Supplied material:
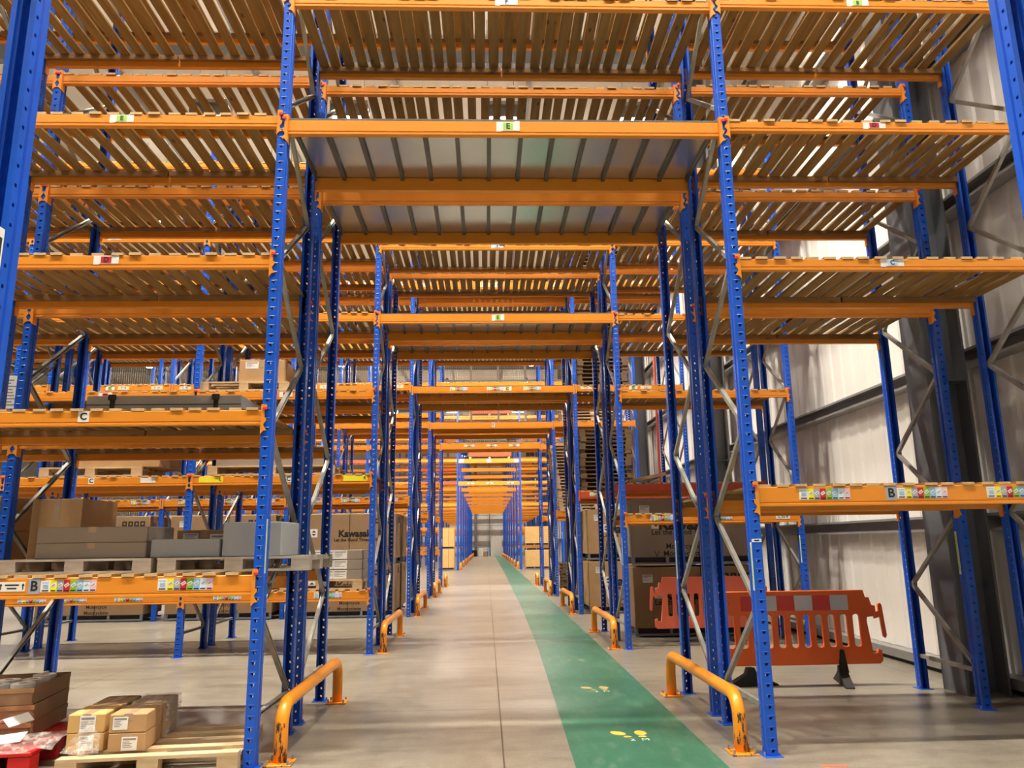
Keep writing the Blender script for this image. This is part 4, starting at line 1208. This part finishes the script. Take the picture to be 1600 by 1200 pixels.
for k, (x, y, rz, ln) in enumerate(((3.25, 0.30, 0.25, 0.9), (3.85, 0.62, -0.15, 0.9))):
    q = MB(); q.cbox(-ln / 2, ln / 2, -0.04, 0.04, 0, 0.17 + 0.05 * k, 'pallet', 0.004)
    tag(link('timber_block', q.mesh('timber_block'), None, (x, Y2 + y, 1.94 + SLT), rz), '%s pale timber block lying on right shelf B of the second pair' % ('front' if k == 0 else 'rear'), 'timber')

# far cartons
for k, (x, y, z) in enumerate(((-2.55, 46.6, 0.02), (-2.55, 46.6, 1.24))):
    crate((x, y, z), 0.95, 0.95, 1.2, '%s brown crate beside the first far upright left of the aisle' % ('lower', 'upper')[k], 'card_yellow', False)
for k, (x, y, z) in enumerate(((3.1, 46.5, 0.02), (3.1, 46.5, 1.36 + 0.02))):
    crate((x, y, z), 1.9, 0.95, 1.1, '%s brown crate in the far rack right of the aisle' % ('lower', 'upper')[k], 'card_yellow', False)
for k in range(2):
    carton(0.35, 1.65, 90, 91.2, 0.01 + 1.06 * k, 1.06 * (k + 1), '%s white box at the far end of the walkway' % ('lower', 'upper')[k], 'paper', None, False)
for k, (x, w_, h_, mt) in enumerate(((-1.6, 0.6, 0.75, 'ink'), (-0.85, 0.55, 0.9, 'paper'), (-0.25, 0.5, 0.6, 'card'), (0.05, 0.25, 1.0, 'l_blue'))):
    carton(x - w_ / 2, x + w_ / 2, 92, 92.6, 0.01, h_, '%s box on the floor before the far end wall' % {'ink': 'black', 'paper': 'white', 'card': 'brown', 'l_blue': 'blue'}[mt], mt, None, False)
# loads carried on the far rack above the aisle
for k, (z, mt) in enumerate(((6.575, 'red_plastic'), (6.575 + 0.42, 'red_plastic'), (9.225, 'red_plastic'))):
    carton(-1.2, 1.35, 46.0, 46.9, z + 0.15, z + 0.40, 'red load %s over the far end of the aisle' % ('lower on upper beam', 'upper on upper beam', 'on top beam')[k], 'red_beam', None, False, name='red_crate', cat='crate')
    o = link('wooden_pallet', pallet_one(2.5, 0.9, 'pallet'), None, (0.05, 46.5, z)); tag(o, 'pale pallet under the red load %s far down the aisle' % ('lower on upper beam', 'upper on upper beam', 'on top beam')[k], 'pallet')

# ---------------------------------------------------------------- mesh screen behind the fifth rack
def mesh_panel(x0, x1, z0, z1, y, label):
    e = empty('mesh_panel', ((x0 + x1) / 2, y, z0)); tag(e, label, 'mesh screen', 'wire mesh screen panels')
    W_ = (x1 - x0); H_ = z1 - z0
    f = MB()
    for x in (-W_ / 2, W_ / 2 - 0.04): f.box(x, x + 0.04, -0.02, 0.02, 0, H_, 'wire')
    for z in (0, H_ / 2, H_ - 0.04): f.box(-W_ / 2 + 0.04, W_ / 2 - 0.04, -0.02, 0.02, z, z + 0.04, 'wire')
    link('frame', f.mesh('frame'), e)
    w2 = MB()
    x = -W_ / 2 + 0.09
    while x < W_ / 2 - 0.05: w2.box(x, x + 0.009, 0.021, 0.027, 0.04, H_, 'wire'); x += 0.085
    z = 0.09
    while z < H_: w2.box(-W_ / 2 + 0.04, W_ / 2 - 0.04, 0.0271, 0.033, z, z + 0.009, 'wire'); z += 0.085
    link('wire_mesh', w2.mesh('wire_mesh'), e)
for x0, x1, z0, z1, nm in ((-1.85, -0.75, 5.4, 10.4, 'left panel over the aisle'), (-0.75, 0.33, 5.4, 10.4, 'middle panel over the aisle'), (0.33, 1.41, 5.4, 10.4, 'right panel over the aisle'),
                           (1.41, 4.4, 5.4, 10.4, 'panel right of the aisle'), (-4.62, -1.85, 2.6, 10.4, 'first bay left'), (-7.35, -4.62, 2.6, 10.4, 'second bay left'),
                           (-10.08, -7.35, 2.6, 10.4, 'third bay left'), (-12.81, -10.08, 2.6, 10.4, 'fourth bay left'), (-15.54, -12.81, 2.6, 10.4, 'fifth bay left')):
    mesh_panel(x0, x1, z0, z1, Y5 + DEPTH + 0.06, 'pale wire mesh screen behind the fifth rack, %s' % nm)

# red sprinkler pipe on the wall
q = MB(); q.tube([(4.80, 21.6, 0.0), (4.80, 21.6, 12.5)], 0.038, 'red_beam', 10)
tag(link('sprinkler_pipe', q.mesh('sprinkler_pipe', True)), 'vertical red sprinkler pipe against the white wall beside the third column', 'pipe')
q = MB(); q.tube([(4.95, 20.9, 0.0), (4.95, 20.9, 12.5)], 0.02, 'red_beam', 10)
tag(link('sprinkler_pipe', q.mesh('sprinkler_pipe', True)), 'thin vertical red pipe nearer than the main sprinkler pipe', 'pipe')

# ---------------------------------------------------------------- high-bay lamps
hm = MB(); hm.cbox(-0.42, 0.42, -0.2, 0.2, 0.0, 0.09, 'rail', 0.01); hm.tube([(-0.3, 0, 0.09), (-0.3, 0, 2.299)], 0.008, 'rail', 6); hm.tube([(0.3, 0, 0.09), (0.3, 0, 2.299)], 0.008, 'rail', 6)
for s_ in (-1, 1): hm.box(-0.42, 0.42, *sorted((s_ * 0.13, s_ * 0.145)), -0.27, 0.0, 'steel_grey')  # side skirts added to narrow the beam towards the racks
hm = hm.mesh('housing')
lm = MB(); lm.box(-0.36, 0.36, -0.10, 0.10, -0.012, -0.0005, 'lamp'); lm = lm.mesh('lens')
bm2 = MB(); bm2.tube([(0, 0, 0.30), (0, 0, 0.22), (0, 0, 0.10), (0, 0, 0.0)], [0.06, 0.10, 0.24, 0.27], 'rail', 20); bm2.tube([(0, 0, 0.30), (0, 0, 2.899)], 0.008, 'rail', 6)
bm2 = bm2.mesh('bell_housing')
lm2 = MB(); lm2.tube([(0, 0, -0.001), (0, 0, -0.06), (0, 0, -0.11)], [0.26, 0.24, 0.12], 'lamp', 20); lm2 = lm2.mesh('lens')
def bell_lamp(x, y, z, label):
    e = empty('high_bay_lamp', (x, y, z)); tag(e, label, 'ceiling lamp', 'bell high bay lamps over the cross aisle')
    link('housing', bm2, e); link('lens', lm2, e)
    ld = bpy.data.lights.new('lamp_light', 'AREA'); ld.shape = 'DISK'; ld.size = 0.45; ld.energy = LAMP_W; ld.color = LAMP_COL
    lo = bpy.data.objects.new('lamp_light', ld); COL.objects.link(lo); lo.parent = e; lo.location = (0, 0, -0.12)
def lamp(x, y, z, label, k=1.0):
    e = empty('high_bay_lamp', (x, y, z)); tag(e, label, 'ceiling lamp', 'high bay lamps')
    link('housing', hm, e); link('lens', lm, e)
    ld = bpy.data.lights.new('lamp_light', 'AREA'); ld.shape = 'RECTANGLE'; ld.size = 0.7; ld.size_y = 0.18
    ld.energy = LAMP_W * k; ld.spread = math.radians(140); ld.color = LAMP_COL
    lo = bpy.data.objects.new('lamp_light', ld); COL.objects.link(lo); lo.parent = e; lo.location = (0, 0, -0.02)
    ud = bpy.data.lights.new('roof_fill_light', 'AREA'); ud.shape = 'RECTANGLE'; ud.size = 0.7; ud.size_y = 0.3
    ud.energy = LAMP_W * 0.06; ud.color = LAMP_COL  # upward fill added above each fixture to brighten the roof
    uo = bpy.data.objects.new('roof_fill_light', ud); COL.objects.link(uo); uo.parent = e; uo.location = (0, 0, 0.11); uo.rotation_euler = (PI, 0, 0)
for j, y in enumerate([-1.4 + PER * i for i in range(6)] + [43.4 + 2 * 2.825 + PER * i for i in range(0, 8)] + [93.8]):  # last row added beyond the racks to light the end wall
    xs = (-14.5, -10, -6.3, -3.2, 0.2, 3.3) if y < 44 else (-7, -2.6, 2.2)
    for i, x in enumerate(xs):
        lamp(x, y, 11.2, 'white high bay lamp hanging from the roof above a rack aisle', 1.0)
for y in (33.0, 38.0, 42.8):
    for x in (-22.0, -17.2, -12.5, -7.5, -2.4, 2.2):
        bell_lamp(x, y, 10.6, 'round glowing high bay lamp over the wide cross aisle beyond the mesh screen')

Written exercise:
Restate only the lines running from the start of the material above through the line containing "tag(link('timber_block', q.mesh('timber_block'), None, (x, Y2", ends included. No pictures.

Answer to the problem:
Keep writing the Blender script for this image. This is part 4, starting at line 1208. This part finishes the script. Take the picture to be 1600 by 1200 pixels.
for k, (x, y, rz, ln) in enumerate(((3.25, 0.30, 0.25, 0.9), (3.85, 0.62, -0.15, 0.9))):
    q = MB(); q.cbox(-ln / 2, ln / 2, -0.04, 0.04, 0, 0.17 + 0.05 * k, 'pallet', 0.004)
    tag(link('timber_block', q.mesh('timber_block'), None, (x, Y2 + y, 1.94 + SLT), rz), '%s pale timber block lying on right shelf B of the second pair' % ('front' if k == 0 else 'rear'), 'timber')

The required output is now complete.